The pipeline operator can then commence a rigorous SCC management program that
may include in-line inspection, recoating the pipeline, or even replacing sections
of pipe where SCC is present.
By the end of 2003, PHMSA/OPS will invite scholars and consultants to a public
meeting to discuss research and technologies that can effectively identify,
assess, and manage SCC.
II. Advisory Bulletin (ADB-03-05)
To: Owners and Operators of Gas and Hazardous Liquid Pipeline Systems.
Subject: Stress Corrosion Cracking (SCC) Threat to Gas and Hazardous Liquid
Pipelines
Purpose: To advise owners and operators of natural gas and hazardous liquid
pipeline systems to consider stress corrosion cracking as a possible safety
risk on their pipeline systems and to include SCC assessment and remediation
measures in their Integrity Management Plans.
Advisory: Each owner and operator of a gas or hazardous liquid pipeline system
should assess the risk of stress corrosion cracking (SCC). Pipeline owners and
operators should evaluate their systems for the presence of risk factors for
high pH (9-11) SCC or near-neutral pH (6-8) SCC. Criteria for high pH SCC can
be found in Appendix A3.3 of standard ASME B31.8S. If conditions for SCC are
present, a written inspection, examination, and evaluation plan should be prepared
and appropriate action should be taken in accordance with Appendix A3.4 of standard
ASME B31.8S. PHMSA/OPS will soon publish a final rule on the integrity management
program for gas transmission pipelines in high consequence areas that incorporates
requirements for addressing SCC threats by referencing Appendix A3 of standard
ASME B31.8S. Although criteria and mitigation plans for near-neutral pH (6-8)
SCC are not addressed in this standard, NACE International (NACE) is currently
developing a standard on Direct Assessment of Stress Corrosion Cracking. Also,
NACE will soon issue a technical committee report, External Stress Corrosion
Cracking of Underground Pipelines, to provide information on SCC for hazardous
liquid pipelines.
The integrity management rules for both large (65 FR 75378; December 1, 2000)
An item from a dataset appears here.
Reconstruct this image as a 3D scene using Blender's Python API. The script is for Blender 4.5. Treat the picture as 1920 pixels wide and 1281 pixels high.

and small (66 FR 2136; January 16, 2002) hazardous liquid pipelines in high
consequence areas did not specifically address the SCC threat. By this Advisory
Bulletin, we are reminding owners and operators of both gas and hazardous liquid
pipeline systems to consider the stress corrosion cracking threat as a possible
risk factor when developing and implementing Integrity Management Plans. All
owners and operators of pipeline systems, whether or not their pipeline systems
are subject to the Integrity Management Plan rules, should determine whether
their pipeline system is susceptible to SCC and assess the impact of SCC on
pipeline integrity. Based on this evaluation an operator should prioritize application
of internal inspection, hydrostatic testing, or other forms of integrity verification.
Issued in Washington, DC on _________________.
Stacey L. Gerard,
Associate Administrator for Pipeline Safety.